=== To do ===
Quote the material below exactly as written, from the first line to the line that holds "return g.build('baluster_run', m, deck)", endpoints included.

=== Data block ===
______________________________

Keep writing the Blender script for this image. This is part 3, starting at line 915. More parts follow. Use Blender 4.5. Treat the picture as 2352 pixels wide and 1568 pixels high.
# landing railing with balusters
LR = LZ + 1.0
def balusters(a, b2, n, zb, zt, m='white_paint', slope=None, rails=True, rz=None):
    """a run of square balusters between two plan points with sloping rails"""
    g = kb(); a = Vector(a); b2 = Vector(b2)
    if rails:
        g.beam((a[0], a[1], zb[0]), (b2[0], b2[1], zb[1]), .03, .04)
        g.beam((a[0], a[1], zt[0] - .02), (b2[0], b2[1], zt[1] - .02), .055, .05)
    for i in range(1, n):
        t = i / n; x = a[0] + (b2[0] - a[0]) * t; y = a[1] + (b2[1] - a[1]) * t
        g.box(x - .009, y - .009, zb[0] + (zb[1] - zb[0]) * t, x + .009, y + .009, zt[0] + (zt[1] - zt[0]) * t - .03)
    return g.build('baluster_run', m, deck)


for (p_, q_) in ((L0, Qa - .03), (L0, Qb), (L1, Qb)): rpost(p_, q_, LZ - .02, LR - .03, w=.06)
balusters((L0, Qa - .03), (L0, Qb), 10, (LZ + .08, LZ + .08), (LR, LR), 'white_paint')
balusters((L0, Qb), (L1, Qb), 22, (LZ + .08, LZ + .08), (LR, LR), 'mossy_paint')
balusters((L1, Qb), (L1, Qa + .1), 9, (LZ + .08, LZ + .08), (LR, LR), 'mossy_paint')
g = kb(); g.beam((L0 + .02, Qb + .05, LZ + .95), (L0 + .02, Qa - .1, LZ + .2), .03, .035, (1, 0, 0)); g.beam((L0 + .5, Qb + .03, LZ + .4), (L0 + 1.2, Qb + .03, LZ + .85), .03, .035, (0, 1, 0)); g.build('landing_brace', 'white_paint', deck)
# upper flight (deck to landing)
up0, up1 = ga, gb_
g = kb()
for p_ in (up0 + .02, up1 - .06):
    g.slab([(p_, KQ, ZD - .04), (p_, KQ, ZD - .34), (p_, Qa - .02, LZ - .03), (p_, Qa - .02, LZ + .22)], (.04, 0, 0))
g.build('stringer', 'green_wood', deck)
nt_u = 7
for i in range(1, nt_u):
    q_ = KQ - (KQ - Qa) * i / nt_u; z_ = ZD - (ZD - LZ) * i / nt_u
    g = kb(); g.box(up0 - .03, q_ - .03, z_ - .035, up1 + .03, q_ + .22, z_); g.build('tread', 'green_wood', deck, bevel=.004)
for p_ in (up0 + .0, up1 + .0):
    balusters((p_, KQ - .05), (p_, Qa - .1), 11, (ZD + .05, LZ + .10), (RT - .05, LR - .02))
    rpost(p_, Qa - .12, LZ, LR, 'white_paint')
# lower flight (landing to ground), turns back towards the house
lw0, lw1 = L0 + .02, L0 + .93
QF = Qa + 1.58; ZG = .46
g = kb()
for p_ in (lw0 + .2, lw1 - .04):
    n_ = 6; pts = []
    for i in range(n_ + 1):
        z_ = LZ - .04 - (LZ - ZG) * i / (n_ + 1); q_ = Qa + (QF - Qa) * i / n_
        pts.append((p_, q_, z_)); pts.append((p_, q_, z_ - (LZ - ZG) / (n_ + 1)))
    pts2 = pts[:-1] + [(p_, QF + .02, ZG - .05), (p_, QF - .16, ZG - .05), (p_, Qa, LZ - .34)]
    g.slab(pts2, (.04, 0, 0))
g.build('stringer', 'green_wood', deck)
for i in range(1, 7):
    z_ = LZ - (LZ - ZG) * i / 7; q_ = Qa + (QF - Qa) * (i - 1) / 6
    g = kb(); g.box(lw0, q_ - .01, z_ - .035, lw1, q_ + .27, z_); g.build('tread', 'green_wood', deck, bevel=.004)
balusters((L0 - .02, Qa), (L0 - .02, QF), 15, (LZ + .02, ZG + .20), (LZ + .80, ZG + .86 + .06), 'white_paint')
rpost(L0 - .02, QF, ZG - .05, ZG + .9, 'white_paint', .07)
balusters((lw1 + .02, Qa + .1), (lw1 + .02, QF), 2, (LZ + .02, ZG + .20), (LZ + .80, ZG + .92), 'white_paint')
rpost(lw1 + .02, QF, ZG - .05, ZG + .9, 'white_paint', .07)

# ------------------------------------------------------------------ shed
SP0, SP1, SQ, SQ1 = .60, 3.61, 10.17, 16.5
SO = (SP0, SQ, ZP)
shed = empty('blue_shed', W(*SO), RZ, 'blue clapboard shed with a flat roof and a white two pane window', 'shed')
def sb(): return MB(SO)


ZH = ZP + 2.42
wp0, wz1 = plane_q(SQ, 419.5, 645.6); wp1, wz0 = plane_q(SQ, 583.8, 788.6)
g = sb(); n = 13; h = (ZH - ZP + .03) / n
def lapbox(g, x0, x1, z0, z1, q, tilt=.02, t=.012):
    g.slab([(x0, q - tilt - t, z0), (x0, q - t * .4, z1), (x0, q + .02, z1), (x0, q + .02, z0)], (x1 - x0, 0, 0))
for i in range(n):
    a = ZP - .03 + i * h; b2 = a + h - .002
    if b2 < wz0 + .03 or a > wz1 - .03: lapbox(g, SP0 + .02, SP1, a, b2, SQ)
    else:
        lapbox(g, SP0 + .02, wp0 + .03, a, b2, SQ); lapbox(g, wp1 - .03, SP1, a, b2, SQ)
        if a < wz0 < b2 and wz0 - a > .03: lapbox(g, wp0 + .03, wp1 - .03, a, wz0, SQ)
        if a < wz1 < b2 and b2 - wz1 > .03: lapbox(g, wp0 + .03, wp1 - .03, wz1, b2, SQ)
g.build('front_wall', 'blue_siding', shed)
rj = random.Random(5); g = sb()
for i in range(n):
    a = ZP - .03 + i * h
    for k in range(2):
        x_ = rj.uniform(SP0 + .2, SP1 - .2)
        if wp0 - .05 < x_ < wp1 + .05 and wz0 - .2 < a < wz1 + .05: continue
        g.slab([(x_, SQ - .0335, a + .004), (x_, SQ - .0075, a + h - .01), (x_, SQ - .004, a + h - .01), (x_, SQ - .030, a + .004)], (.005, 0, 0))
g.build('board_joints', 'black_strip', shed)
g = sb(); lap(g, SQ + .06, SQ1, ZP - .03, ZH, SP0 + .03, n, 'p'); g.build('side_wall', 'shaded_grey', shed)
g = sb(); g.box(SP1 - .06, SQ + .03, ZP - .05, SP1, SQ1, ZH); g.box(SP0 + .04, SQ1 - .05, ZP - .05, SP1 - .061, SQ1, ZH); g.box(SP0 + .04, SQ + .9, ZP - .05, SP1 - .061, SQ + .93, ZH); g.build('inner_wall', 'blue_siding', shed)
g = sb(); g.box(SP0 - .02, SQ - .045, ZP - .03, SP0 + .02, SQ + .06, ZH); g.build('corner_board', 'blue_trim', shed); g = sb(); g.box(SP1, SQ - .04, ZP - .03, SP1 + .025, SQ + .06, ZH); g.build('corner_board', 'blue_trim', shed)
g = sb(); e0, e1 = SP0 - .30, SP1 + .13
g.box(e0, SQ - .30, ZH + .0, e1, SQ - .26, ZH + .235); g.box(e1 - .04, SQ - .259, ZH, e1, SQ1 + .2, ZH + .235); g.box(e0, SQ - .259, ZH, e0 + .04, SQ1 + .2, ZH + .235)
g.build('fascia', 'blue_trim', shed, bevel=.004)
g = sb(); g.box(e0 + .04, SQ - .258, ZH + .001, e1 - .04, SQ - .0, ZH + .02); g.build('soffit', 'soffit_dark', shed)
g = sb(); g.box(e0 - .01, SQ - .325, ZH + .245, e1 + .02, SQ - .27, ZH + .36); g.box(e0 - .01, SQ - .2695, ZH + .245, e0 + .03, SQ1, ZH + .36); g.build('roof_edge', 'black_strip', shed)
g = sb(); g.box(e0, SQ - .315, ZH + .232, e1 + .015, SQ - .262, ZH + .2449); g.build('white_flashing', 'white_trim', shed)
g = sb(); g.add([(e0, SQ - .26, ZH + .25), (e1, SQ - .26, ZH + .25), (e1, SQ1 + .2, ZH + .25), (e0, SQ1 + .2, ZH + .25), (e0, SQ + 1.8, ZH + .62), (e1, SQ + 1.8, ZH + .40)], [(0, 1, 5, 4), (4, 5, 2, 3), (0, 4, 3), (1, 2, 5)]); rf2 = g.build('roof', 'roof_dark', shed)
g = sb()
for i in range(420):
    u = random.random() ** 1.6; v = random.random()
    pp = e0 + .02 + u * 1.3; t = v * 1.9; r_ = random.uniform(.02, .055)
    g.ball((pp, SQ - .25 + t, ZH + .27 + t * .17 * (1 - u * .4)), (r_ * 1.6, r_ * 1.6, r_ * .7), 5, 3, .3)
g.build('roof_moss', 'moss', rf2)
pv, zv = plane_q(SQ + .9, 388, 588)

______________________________

=== Response ===
Keep writing the Blender script for this image. This is part 3, starting at line 915. More parts follow. Use Blender 4.5. Treat the picture as 2352 pixels wide and 1568 pixels high.
# landing railing with balusters
LR = LZ + 1.0
def balusters(a, b2, n, zb, zt, m='white_paint', slope=None, rails=True, rz=None):
    """a run of square balusters between two plan points with sloping rails"""
    g = kb(); a = Vector(a); b2 = Vector(b2)
    if rails:
        g.beam((a[0], a[1], zb[0]), (b2[0], b2[1], zb[1]), .03, .04)
        g.beam((a[0], a[1], zt[0] - .02), (b2[0], b2[1], zt[1] - .02), .055, .05)
    for i in range(1, n):
        t = i / n; x = a[0] + (b2[0] - a[0]) * t; y = a[1] + (b2[1] - a[1]) * t
        g.box(x - .009, y - .009, zb[0] + (zb[1] - zb[0]) * t, x + .009, y + .009, zt[0] + (zt[1] - zt[0]) * t - .03)
    return g.build('baluster_run', m, deck)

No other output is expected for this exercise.